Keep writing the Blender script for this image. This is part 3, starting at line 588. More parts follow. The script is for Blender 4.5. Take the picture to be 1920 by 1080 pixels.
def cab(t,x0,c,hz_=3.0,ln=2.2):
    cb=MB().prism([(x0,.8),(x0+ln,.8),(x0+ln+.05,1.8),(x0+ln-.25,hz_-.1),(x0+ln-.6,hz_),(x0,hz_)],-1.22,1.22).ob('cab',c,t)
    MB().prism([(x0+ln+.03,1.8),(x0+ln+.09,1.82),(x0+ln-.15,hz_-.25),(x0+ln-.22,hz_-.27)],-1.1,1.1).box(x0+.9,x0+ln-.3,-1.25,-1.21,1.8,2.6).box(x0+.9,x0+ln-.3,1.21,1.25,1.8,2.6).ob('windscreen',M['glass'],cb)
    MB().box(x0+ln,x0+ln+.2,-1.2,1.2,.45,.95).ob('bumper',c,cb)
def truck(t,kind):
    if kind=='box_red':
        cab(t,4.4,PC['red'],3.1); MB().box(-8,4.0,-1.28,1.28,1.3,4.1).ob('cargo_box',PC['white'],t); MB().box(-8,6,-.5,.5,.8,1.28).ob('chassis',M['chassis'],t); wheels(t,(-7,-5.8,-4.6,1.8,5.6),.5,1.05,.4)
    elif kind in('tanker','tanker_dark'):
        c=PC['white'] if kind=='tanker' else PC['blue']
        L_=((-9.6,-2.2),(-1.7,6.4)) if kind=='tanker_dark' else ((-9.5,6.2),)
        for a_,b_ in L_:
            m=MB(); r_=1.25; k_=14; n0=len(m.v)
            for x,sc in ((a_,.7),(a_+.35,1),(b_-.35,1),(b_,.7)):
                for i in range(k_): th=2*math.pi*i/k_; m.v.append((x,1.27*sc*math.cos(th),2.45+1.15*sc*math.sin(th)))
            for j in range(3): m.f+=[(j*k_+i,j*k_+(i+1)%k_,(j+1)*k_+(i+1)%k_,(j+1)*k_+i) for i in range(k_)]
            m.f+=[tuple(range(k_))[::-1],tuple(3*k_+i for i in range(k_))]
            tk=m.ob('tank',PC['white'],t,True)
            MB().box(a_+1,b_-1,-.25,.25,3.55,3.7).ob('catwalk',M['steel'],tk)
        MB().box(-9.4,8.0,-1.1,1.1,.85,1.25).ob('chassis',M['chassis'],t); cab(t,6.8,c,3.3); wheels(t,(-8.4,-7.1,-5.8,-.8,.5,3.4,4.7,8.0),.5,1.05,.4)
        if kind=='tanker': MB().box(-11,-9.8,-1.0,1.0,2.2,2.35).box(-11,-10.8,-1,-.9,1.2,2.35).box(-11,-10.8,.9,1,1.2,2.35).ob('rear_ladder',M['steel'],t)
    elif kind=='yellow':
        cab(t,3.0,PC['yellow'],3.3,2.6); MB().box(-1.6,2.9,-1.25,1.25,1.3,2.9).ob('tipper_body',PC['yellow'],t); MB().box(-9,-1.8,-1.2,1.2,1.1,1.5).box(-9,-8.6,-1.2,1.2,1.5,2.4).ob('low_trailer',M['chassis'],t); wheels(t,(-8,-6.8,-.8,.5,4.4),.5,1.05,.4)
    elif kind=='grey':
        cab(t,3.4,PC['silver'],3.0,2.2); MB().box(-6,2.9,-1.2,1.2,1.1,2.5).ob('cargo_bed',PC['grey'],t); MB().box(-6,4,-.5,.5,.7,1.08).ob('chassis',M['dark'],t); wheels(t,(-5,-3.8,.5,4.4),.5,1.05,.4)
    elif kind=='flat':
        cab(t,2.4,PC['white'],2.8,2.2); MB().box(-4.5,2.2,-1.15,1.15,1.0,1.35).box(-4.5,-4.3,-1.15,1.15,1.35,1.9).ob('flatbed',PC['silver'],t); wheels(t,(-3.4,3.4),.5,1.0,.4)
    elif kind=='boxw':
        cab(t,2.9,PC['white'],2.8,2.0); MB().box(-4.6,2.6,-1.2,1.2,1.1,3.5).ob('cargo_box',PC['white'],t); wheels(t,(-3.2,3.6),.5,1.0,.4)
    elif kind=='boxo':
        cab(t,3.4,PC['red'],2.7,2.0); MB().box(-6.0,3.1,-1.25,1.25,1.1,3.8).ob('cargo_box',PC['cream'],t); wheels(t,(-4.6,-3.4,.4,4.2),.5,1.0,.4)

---

■ DIRECTIONS ■
Give the listing above again, word for word.

■ COMPLETE ANSWER ■
Keep writing the Blender script for this image. This is part 3, starting at line 588. More parts follow. The script is for Blender 4.5. Take the picture to be 1920 by 1080 pixels.
def cab(t,x0,c,hz_=3.0,ln=2.2):
    cb=MB().prism([(x0,.8),(x0+ln,.8),(x0+ln+.05,1.8),(x0+ln-.25,hz_-.1),(x0+ln-.6,hz_),(x0,hz_)],-1.22,1.22).ob('cab',c,t)
    MB().prism([(x0+ln+.03,1.8),(x0+ln+.09,1.82),(x0+ln-.15,hz_-.25),(x0+ln-.22,hz_-.27)],-1.1,1.1).box(x0+.9,x0+ln-.3,-1.25,-1.21,1.8,2.6).box(x0+.9,x0+ln-.3,1.21,1.25,1.8,2.6).ob('windscreen',M['glass'],cb)
    MB().box(x0+ln,x0+ln+.2,-1.2,1.2,.45,.95).ob('bumper',c,cb)
def truck(t,kind):
    if kind=='box_red':
        cab(t,4.4,PC['red'],3.1); MB().box(-8,4.0,-1.28,1.28,1.3,4.1).ob('cargo_box',PC['white'],t); MB().box(-8,6,-.5,.5,.8,1.28).ob('chassis',M['chassis'],t); wheels(t,(-7,-5.8,-4.6,1.8,5.6),.5,1.05,.4)
    elif kind in('tanker','tanker_dark'):
        c=PC['white'] if kind=='tanker' else PC['blue']
        L_=((-9.6,-2.2),(-1.7,6.4)) if kind=='tanker_dark' else ((-9.5,6.2),)
        for a_,b_ in L_:
            m=MB(); r_=1.25; k_=14; n0=len(m.v)
            for x,sc in ((a_,.7),(a_+.35,1),(b_-.35,1),(b_,.7)):
                for i in range(k_): th=2*math.pi*i/k_; m.v.append((x,1.27*sc*math.cos(th),2.45+1.15*sc*math.sin(th)))
            for j in range(3): m.f+=[(j*k_+i,j*k_+(i+1)%k_,(j+1)*k_+(i+1)%k_,(j+1)*k_+i) for i in range(k_)]
            m.f+=[tuple(range(k_))[::-1],tuple(3*k_+i for i in range(k_))]
            tk=m.ob('tank',PC['white'],t,True)
            MB().box(a_+1,b_-1,-.25,.25,3.55,3.7).ob('catwalk',M['steel'],tk)
        MB().box(-9.4,8.0,-1.1,1.1,.85,1.25).ob('chassis',M['chassis'],t); cab(t,6.8,c,3.3); wheels(t,(-8.4,-7.1,-5.8,-.8,.5,3.4,4.7,8.0),.5,1.05,.4)
        if kind=='tanker': MB().box(-11,-9.8,-1.0,1.0,2.2,2.35).box(-11,-10.8,-1,-.9,1.2,2.35).box(-11,-10.8,.9,1,1.2,2.35).ob('rear_ladder',M['steel'],t)
    elif kind=='yellow':
        cab(t,3.0,PC['yellow'],3.3,2.6); MB().box(-1.6,2.9,-1.25,1.25,1.3,2.9).ob('tipper_body',PC['yellow'],t); MB().box(-9,-1.8,-1.2,1.2,1.1,1.5).box(-9,-8.6,-1.2,1.2,1.5,2.4).ob('low_trailer',M['chassis'],t); wheels(t,(-8,-6.8,-.8,.5,4.4),.5,1.05,.4)
    elif kind=='grey':
        cab(t,3.4,PC['silver'],3.0,2.2); MB().box(-6,2.9,-1.2,1.2,1.1,2.5).ob('cargo_bed',PC['grey'],t); MB().box(-6,4,-.5,.5,.7,1.08).ob('chassis',M['dark'],t); wheels(t,(-5,-3.8,.5,4.4),.5,1.05,.4)
    elif kind=='flat':
        cab(t,2.4,PC['white'],2.8,2.2); MB().box(-4.5,2.2,-1.15,1.15,1.0,1.35).box(-4.5,-4.3,-1.15,1.15,1.35,1.9).ob('flatbed',PC['silver'],t); wheels(t,(-3.4,3.4),.5,1.0,.4)
    elif kind=='boxw':
        cab(t,2.9,PC['white'],2.8,2.0); MB().box(-4.6,2.6,-1.2,1.2,1.1,3.5).ob('cargo_box',PC['white'],t); wheels(t,(-3.2,3.6),.5,1.0,.4)
    elif kind=='boxo':
        cab(t,3.4,PC['red'],2.7,2.0); MB().box(-6.0,3.1,-1.25,1.25,1.1,3.8).ob('cargo_box',PC['cream'],t); wheels(t,(-4.6,-3.4,.4,4.2),.5,1.0,.4)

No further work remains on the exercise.